By way of comparison, with me on a panel onstage we have a smart young Syrian girl from Aleppo who is currently studying in Newcastle after being given asylum, with her family, by Britain. One of the other panelists came to the UK with her family after the revolution in Iran in 1979. I am later interviewed by a bright young British journalist who arrived in the 1990s from Afghanistan. Yet it is Britain and the West that my Qatari interviewer would like to portray as bigoted, isolationist and closed-minded.

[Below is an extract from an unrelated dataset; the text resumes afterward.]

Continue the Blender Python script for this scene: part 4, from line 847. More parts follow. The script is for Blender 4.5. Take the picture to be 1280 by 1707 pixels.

I had detoured first to the United Arab Emirates to visit the stunning new Louvre museum there. Before going I had slightly wondered if the French had rinsed the locals for cash and given them some bric-à-brac from the basement in Paris. No such thing. The Louvre Abu Dhabi has a world-class collection in one of the most spectacular settings imaginable. The antiquities so beautifully preserved here are all the more moving for reminding us of what happened to other monuments of civilization not many miles away. Afterwards a friend recommends that I go to visit the newish Sheikh Zayed Grand Mosque. My picture is taken in front of it and I post this on Twitter. As is usually the case with social media, people seize on unexpected points. On this occasion they seem fascinated by my layers of clothing. True, I am wearing a shirt and a jumper with a jacket on top. But March isn’t that warm in the Gulf and the ‘Mad dogs and Englishmen’ jokes are all unwarranted.

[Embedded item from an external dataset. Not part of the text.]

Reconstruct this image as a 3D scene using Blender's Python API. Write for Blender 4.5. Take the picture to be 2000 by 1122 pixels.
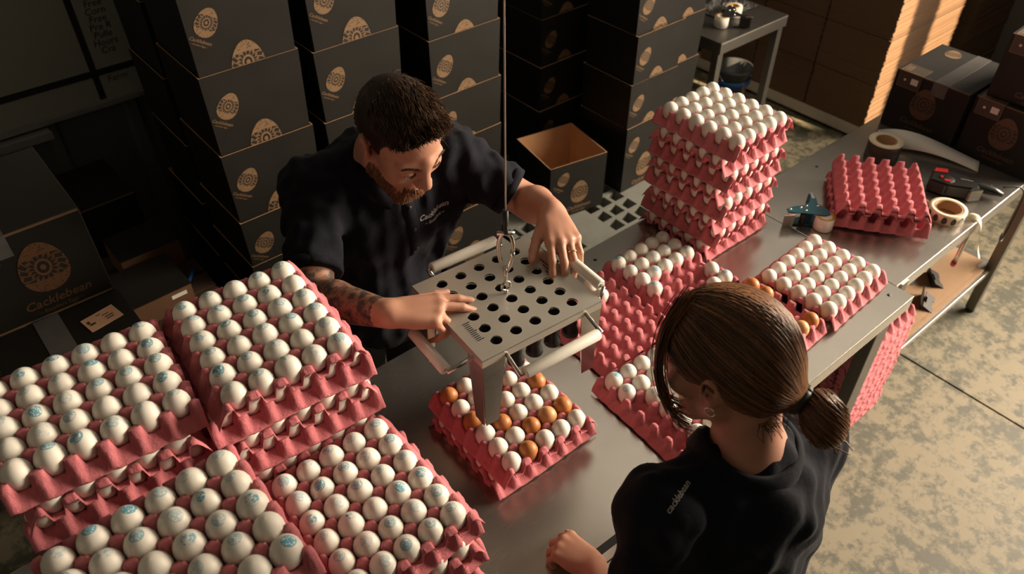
import bpy, bmesh, math, random
import numpy as np
from mathutils import Vector, Matrix, Euler
from mathutils.bvhtree import BVHTree
random.seed(7); rng = np.random.default_rng(7)
for o in list(bpy.data.objects): bpy.data.objects.remove(o)
scn = bpy.context.scene
COL = scn.collection
PI = math.pi
R = math.radians

# ------------------------------------------------------------------ camera, light, exposure
YAW, PITCH, FPX, CAMZ = R(40.0), R(41.49), 1543.5, 2.435
cam = bpy.data.cameras.new('camera'); camo = bpy.data.objects.new('camera', cam); COL.objects.link(camo)
camo.location = (0, 0, CAMZ); camo.rotation_euler = (PI/2-PITCH, 0, -YAW)
cam.sensor_width = 36; cam.lens = 36*FPX/2000; cam.clip_start = .05; cam.clip_end = 60
cam.dof.use_dof = True; cam.dof.focus_distance = 1.6; cam.dof.aperture_fstop = 5.0
scn.camera = camo
scn.view_settings.view_transform = 'Standard'; scn.view_settings.look = 'None'
scn.view_settings.exposure = 0.0; scn.view_settings.gamma = 1.0; scn.view_settings.use_curve_mapping = False
W = bpy.data.worlds.new('world'); scn.world = W; W.use_nodes = True
W.node_tree.nodes['Background'].inputs[0].default_value = (.55, .62, .72, 1)
W.node_tree.nodes['Background'].inputs[1].default_value = .15
def light(name, kind, loc, aim, energy, color, **kw):
    l = bpy.data.lights.new(name, kind); o = bpy.data.objects.new(name, l); COL.objects.link(o)
    o.location = loc; o.rotation_euler = (Vector(aim)-Vector(loc)).to_track_quat('-Z', 'Y').to_euler()
    l.energy = energy; l.color = color
    for k, v in kw.items(): setattr(l, k, v)
    return o
# assumed daylight from the right: area lamp added in the room, no window built
light('assumed_daylight', 'AREA', (5.2, -.75, 2.2), (1.5, .95, .8), 215, (1, .83, .64), shape='RECTANGLE', size=2.6, size_y=1.9, spread=R(95))
# low evening sun, comes in through the two added slots high in wall_right
light('evening_sun', 'SUN', (2, -4, 4), (2-.10, -4+.93, 4-.35), 26.0, (1, .74, .46), angle=R(.6))
light('ceiling_fill', 'AREA', (3.7, 1.6, 3.37), (3.7, 1.6, 0), 17, (1, .88, .72), shape='RECTANGLE', size=3.4, size_y=2.2)  # fill added under the ceiling to brighten the tables and their reflections
# weak fill added overhead to soften the shade, no actual fitting
light('overhead_fill', 'AREA', (1.2, -.9, 3.25), (1.2, .9, .9), 2.5, (1, .84, .66), shape='RECTANGLE', size=1.6, size_y=.25)

# ------------------------------------------------------------------ helpers
def link(o, parent=None):
    COL.objects.link(o)
    if parent is not None: o.parent = parent
    return o
def tag(o, label, cat, group=None):
    o['label'] = label; o['category'] = cat
    if group: o['group'] = group
    return o
def thing(name, label, cat, loc=(0, 0, 0), rz=0, group=None):
    o = bpy.data.objects.new(name, None); o.empty_display_size = .05
    o.location = loc; o.rotation_euler = (0, 0, rz); link(o)
    return tag(o, label, cat, group)
def mesh_np(name, v, f, mats, smooth=False):
    me = bpy.data.meshes.new(name)
    me.from_pydata([tuple(map(float, p)) for p in v], [], [tuple(map(int, q)) for q in f])
    for m in (mats if isinstance(mats, (list, tuple)) else [mats]): me.materials.append(m)
    if smooth: me.polygons.foreach_set('use_smooth', [True]*len(me.polygons))
    me.update(); return me
def ob(name, me, parent=None, loc=None, rot=None, scale=None):
    o = bpy.data.objects.new(name, me)
    if loc is not None: o.location = loc
    if rot is not None: o.rotation_euler = rot
    if scale is not None: o.scale = scale if hasattr(scale, '__len__') else (scale,)*3
    return link(o, parent)
class MB:
    """collects simple shapes into one mesh"""
    def __init__(s): s.v = []; s.f = []; s.mi = []; s.sm = []
    def add(s, v, f, mi=0, sm=False):
        b = len(s.v); s.v += [tuple(p) for p in v]
        for q in f: s.f.append([b+i for i in q]); s.mi.append(mi); s.sm.append(sm)
        return s
    def box(s, lo, hi, c=0.0, mi=0, M=None):
        (x0, y0, z0), (x1, y1, z1) = lo, hi
        if c <= 0:
            v = [(x, y, z) for z in (z0, z1) for y in (y0, y1) for x in (x0, x1)]
            f = [(0, 2, 3, 1), (4, 5, 7, 6), (0, 1, 5, 4), (2, 6, 7, 3), (0, 4, 6, 2), (1, 3, 7, 5)]
        else:
            bm = bmesh.new(); bmesh.ops.create_cube(bm, size=1)
            for q in bm.verts: q.co = Vector(((x0+x1)/2+q.co.x*(x1-x0), (y0+y1)/2+q.co.y*(y1-y0), (z0+z1)/2+q.co.z*(z1-z0)))
            bmesh.ops.bevel(bm, geom=bm.edges[:], offset=c, segments=2, affect='EDGES', profile=.6)
            bm.verts.index_update(); v = [q.co[:] for q in bm.verts]; f = [[q.index for q in p.verts] for p in bm.faces]; bm.free()
        if M is not None: v = [M @ Vector(p) for p in v]
        return s.add(v, f, mi)
    def tube(s, path, r, n=8, cap=True, mi=0, sm=True):
        P = [Vector(p) for p in path]; rr = r if hasattr(r, '__len__') else [r]*len(P)
        v = []; f = []; prev = None
        for i, p in enumerate(P):
            t = (P[min(i+1, len(P)-1)]-P[max(i-1, 0)]).normalized()
            a = prev if prev is not None else (Vector((0, 0, 1)) if abs(t.z) < .9 else Vector((1, 0, 0)))
            a = (a-t*a.dot(t)).normalized(); prev = a; b = t.cross(a)
            for k in range(n):
                q = 2*PI*k/n; v.append(p+(a*math.cos(q)+b*math.sin(q))*rr[i])
        for i in range(len(P)-1):
            for k in range(n): f.append((i*n+k, i*n+(k+1) % n, (i+1)*n+(k+1) % n, (i+1)*n+k))
        s.add(v, f, mi, sm)
        if cap:
            b = len(s.v)-len(v); s.f += [[b+k for k in range(n)][::-1], [b+(len(P)-1)*n+k for k in range(n)]]
            s.mi += [mi, mi]; s.sm += [False, False]
        return s
    def lathe(s, prof, n=24, M=None, mi=0, sm=True):
        v = []; f = []; m = len(prof)
        for (r, z) in prof:
            for k in range(n): v.append(Vector((r*math.cos(2*PI*k/n), r*math.sin(2*PI*k/n), z)))
        for i in range(m-1):
            for k in range(n): f.append((i*n+k, i*n+(k+1) % n, (i+1)*n+(k+1) % n, (i+1)*n+k))
        if M is not None: v = [M @ p for p in v]
        return s.add(v, f, mi, sm)
    def prism(s, poly, z0, z1, mi=0, M=None):
        n = len(poly); v = [Vector((x, y, z0)) for x, y in poly]+[Vector((x, y, z1)) for x, y in poly]
        f = [list(range(n))[::-1], list(range(n, 2*n))]+[(i, (i+1) % n, n+(i+1) % n, n+i) for i in range(n)]
        if M is not None: v = [M @ p for p in v]
        return s.add(v, f, mi)
    def mesh(s, name, mats):
        me = bpy.data.meshes.new(name); me.from_pydata([tuple(p) for p in s.v], [], s.f)
        for m in (mats if isinstance(mats, (list, tuple)) else [mats]): me.materials.append(m)
        me.polygons.foreach_set('material_index', s.mi); me.polygons.foreach_set('use_smooth', s.sm)
        me.update(); return me
    def ob(s, name, mats, parent=None, **k): return ob(name, s.mesh(name, mats), parent, **k)
def struct(o, kind='structure'): o['kind'] = kind; return o
def dup(root, loc=None, rz=None, label=None, scale=None):
    r = root.copy(); COL.objects.link(r)
    if loc is not None: r.location = loc
    if rz is not None: r.rotation_euler = (0, 0, rz)
    if label: r['label'] = label
    for ch in list(root.children):
        c = ch.copy(); COL.objects.link(c); c.parent = r
        for g in list(ch.children):
            d = g.copy(); COL.objects.link(d); d.parent = c
    return r
ORD = ['zeroth', 'first', 'second', 'third', 'fourth', 'fifth', 'sixth', 'seventh', 'eighth', 'ninth', 'tenth', 'eleventh', 'twelfth']

# ------------------------------------------------------------------ materials
class NT:
    def __init__(s, m): m.use_nodes = True; s.t = m.node_tree; s.t.nodes.clear()
    def n(s, typ, **kw):
        q = s.t.nodes.new(typ)
        for k, v in kw.items(): setattr(q, k, v)
        return q
    def l(s, a, b): s.t.links.new(a, b)
    def m(s, op, a, b=None, c=None):
        q = s.n('ShaderNodeMath', operation=op)
        for i, x in enumerate((a, b, c)):
            if x is None: continue
            if isinstance(x, (int, float)): q.inputs[i].default_value = x
            else: s.l(x, q.inputs[i])
        return q.outputs[0]
    def mix(s, f, a, b):
        q = s.n('ShaderNodeMix', data_type='RGBA')
        for i, x in ((0, f), (6, a), (7, b)):
            if isinstance(x, (int, float)): q.inputs[i].default_value = x
            elif isinstance(x, tuple): q.inputs[i].default_value = (*x, 1)[:4]
            else: s.l(x, q.inputs[i])
        return q.outputs[2]
    def ramp(s, f, p0, p1, c0=(0, 0, 0), c1=(1, 1, 1)):
        q = s.n('ShaderNodeValToRGB'); e = q.color_ramp.elements
        e[0].position, e[1].position = p0, p1; e[0].color = (*c0, 1); e[1].color = (*c1, 1)
        s.l(f, q.inputs[0]); return q.outputs[0]
    def coord(s, scale=(1, 1, 1), kind='Object'):
        c = s.n('ShaderNodeTexCoord'); mp = s.n('ShaderNodeMapping'); mp.inputs['Scale'].default_value = scale
        s.l(c.outputs[kind], mp.inputs[0]); return mp.outputs[0]
    def noise(s, scale, detail=4, rough=.55, vec=None):
        q = s.n('ShaderNodeTexNoise'); q.inputs['Scale'].default_value = scale; q.inputs['Detail'].default_value = detail
        q.inputs['Roughness'].default_value = rough
        s.l(vec if vec is not None else s.coord(), q.inputs['Vector']); return q.outputs['Fac']
    def voro(s, scale, feature='F1', vec=None):
        q = s.n('ShaderNodeTexVoronoi', feature=feature); q.inputs['Scale'].default_value = scale
        s.l(vec if vec is not None else s.coord(), q.inputs['Vector']); return q.outputs['Distance']
    def out(s, color, rough=.5, metal=0.0, bump=None, bstr=.2, bdist=.01, spec=.5, **kw):
        b = s.n('ShaderNodeBsdfPrincipled'); o = s.n('ShaderNodeOutputMaterial'); s.l(b.outputs[0], o.inputs[0])
        for k, v in (('Base Color', color), ('Roughness', rough), ('Metallic', metal), ('Specular IOR Level', spec), *kw.items()):
            if isinstance(v, (int, float)): b.inputs[k].default_value = v
            elif isinstance(v, tuple): b.inputs[k].default_value = (*v, 1)[:4] if k != 'Subsurface Radius' else v
            else: s.l(v, b.inputs[k])
        if bump is not None:
            q = s.n('ShaderNodeBump'); q.inputs['Strength'].default_value = bstr; q.inputs['Distance'].default_value = bdist
            s.l(bump, q.inputs['Height']); s.l(q.outputs[0], b.inputs['Normal'])
        return b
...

I transfer in Cyprus to go on to Tel Aviv, wishing there was one country on this trip I could go to from another. Whenever things seem as though they may become straightforward in the Middle East, such as over warming relations with the Gulf states, you get a reminder of how complicated everything always will be. In Jerusalem I make my usual visit to the Western Wall. Just beyond the remaining wall of the Temple is the Dome of the Rock, where Abraham intended to sacrifice Isaac, and from where Muslims believe Mohammed ascended on the night journey. A lot of ascending happened around this spot — in Christianity too. People always think that wherever they are is the center of the world, but I always feel that Jerusalem actually is.

I return to Britain via Berlin to debate Radek Sikorski on the subject of nationalism. The former Polish foreign minister has to try to explain why nationalism is ‘a delusion’. It’s an interesting claim, because ‘nationalism’ is a shape-shifter term, sometimes seen as a liberal project (as in the 19th century), sometimes not (as in the 21st). But it is contingent on place too. Clearly some countries are permitted to be nationalist today and others are not. Yet the reason lots of Europeans are against nationalism isn’t that nobody should have it, but because we’re not sure if we should. And that, as I point out to an audience which finds the comment sweet-sour, is because we’re still not sure whether the Germans can be trusted with it. Inevitably Brexit comes up in the debate, and — despite my best efforts — at dinner afterwards. Radek, like many others, is still spitting about it. But I can’t really engage. I have traveled a great deal in recent years in order to avoid discussing Brexit. Partly because we have to have a country after this, and the way people have been talking I’d be amazed if we do. I watch Westminster through my fingers. One MP, who shall remain nameless, routinely gets up in the House of Commons, decries the British voting public as morons led astray by racists, and then asks why we can’t be more united.

I return to Britain just in time to find some online warriors trying to pin the New Zealand massacre on everyone who has ever spoken out against Islamic extremism or mass immigration, including me. Some Islamists decide that the correct response is to kill Sajid Javid and me, among others. Once again, things were actually cooler in the Middle East.